The only way we will be able to establish an effective gun-control policy is to vote out of office any politician who accepts money from the NRA, as for example, Greg Walden. Rep. Walden is a co-sponsor of SHARE, an NRA bill to make purchasing silencers easy. Wouldn't that be great for any of these people planning massacres? Imagine how much more efficient the gunman at Sandy Hook Elementary could have been with a silencer! Walden is the only Oregon co-sponsor of this legislation. If you communicate with him, ask him to give back the $38,250 he has received from the NRA - or better yet ask him to donate that money to funds for victims and their families.

Ken Serkownek


To the Editor:

Terrific brief summary article on the Dawn of the Red Century ("Meet the new boss: Dawn of the Red Century, The Nugget, November 1, page 19).

I saw firsthand how Communism was not a good idea when I spent almost three years in the Army in Berlin (1962-64) watching the so-called German Democratic Republic (that is communist East Germany - classic euphemism in that country name) finalize the Berlin Wall.

Another barbaric workers' paradise that did not quite work as planned as some 4 million refugees fled the workers' paradise hell-hole before the Wall locked the rest of them in so they would not flee their homeland.
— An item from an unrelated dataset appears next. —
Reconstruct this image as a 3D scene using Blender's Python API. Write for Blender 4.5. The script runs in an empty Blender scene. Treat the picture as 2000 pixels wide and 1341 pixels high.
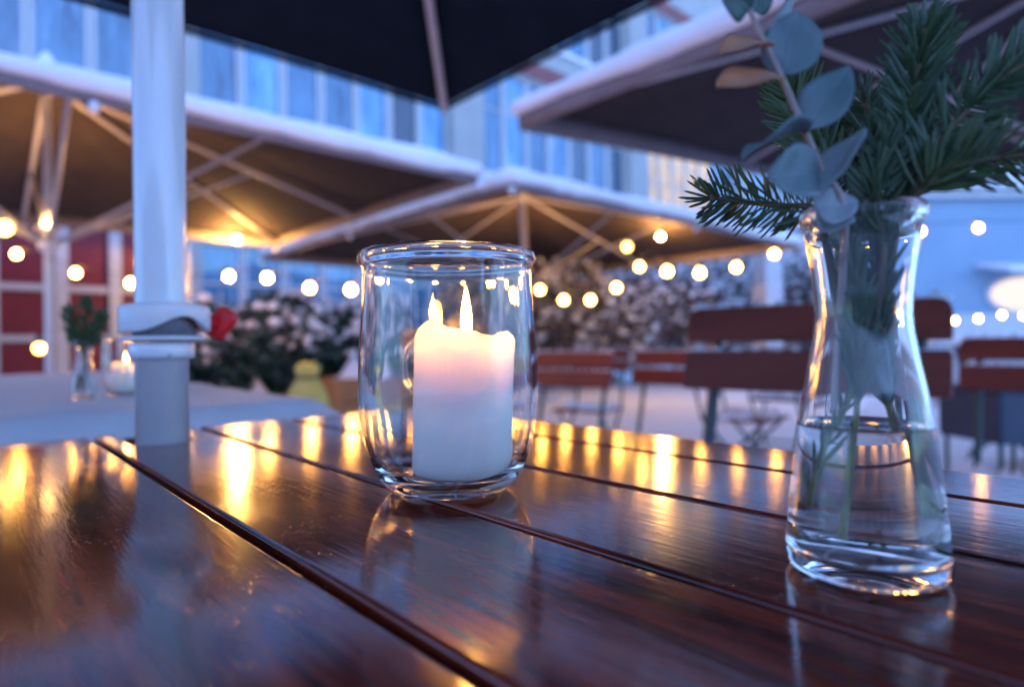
import bpy, bmesh, math, random
from mathutils import Vector, Matrix, noise

random.seed(7)
S = bpy.context.scene
COL = S.collection
R = math.radians

# ------------------------------------------------------------------ camera
# world axes follow the table: X = across the planks, Y = along them.  The camera looks between the two.
TH = R(41.9)
F_PX = 1222.2
ROLL = R(0.7)
TABLE_Z = 0.74
CAM_Z = TABLE_Z + 0.0824
RIGHT = Vector((math.cos(TH), -math.sin(TH), 0))
FWD = Vector((math.sin(TH), math.cos(TH), 0))
UP = Vector((0, 0, 1))
CAM = Vector((0, 0, CAM_Z))
cam_d = bpy.data.cameras.new('camera')
cam_o = bpy.data.objects.new('camera', cam_d)
COL.objects.link(cam_o)
cu = RIGHT * math.cos(ROLL) - UP * math.sin(ROLL)
cv = RIGHT * math.sin(ROLL) + UP * math.cos(ROLL)
cam_o.matrix_world = Matrix((
    (cu.x, cv.x, -FWD.x, CAM.x), (cu.y, cv.y, -FWD.y, CAM.y), (cu.z, cv.z, -FWD.z, CAM.z), (0, 0, 0, 1)))
cam_d.lens = 22
cam_d.sensor_width = 36
cam_d.clip_start = 0.01
cam_d.clip_end = 600
cam_d.dof.use_dof = True
cam_d.dof.focus_distance = 0.298
cam_d.dof.aperture_fstop = 4.6
S.camera = cam_o

# ------------------------------------------------------------------ sky, sun, exposure (blue hour)
W = bpy.data.worlds.new('World')
S.world = W
W.use_nodes = True
nt = W.node_tree
nt.nodes.clear()
sky = nt.nodes.new('ShaderNodeTexSky')
sky.sky_type = 'NISHITA'
sky.sun_disc = False
sky.sun_elevation = R(6.0)
sky.sun_rotation = R(200)
sky.air_density = 1.0
sky.dust_density = 0.0
sky.ozone_density = 9.0
bg = nt.nodes.new('ShaderNodeBackground')
bg.inputs['Strength'].default_value = 0.12
wo = nt.nodes.new('ShaderNodeOutputWorld')
hs = nt.nodes.new('ShaderNodeHueSaturation')
hs.inputs['Hue'].default_value = 0.497
hs.inputs['Saturation'].default_value = 0.74
nt.links.new(sky.outputs[0], hs.inputs['Color'])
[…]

West Berlin was thriving while Communist East Berlin was an economic disaster with the state police (Stasi) spying on everyone.

Korea is another reminder of the different government systems.

Sadly, I think the wisdom of your brief recap of history is lost on most of the current generation and is too often not taught in our schools - or worse yet a sugarcoating of evil communist dictatorships as "workers' paradise."

Keep up the great history articles. Very good.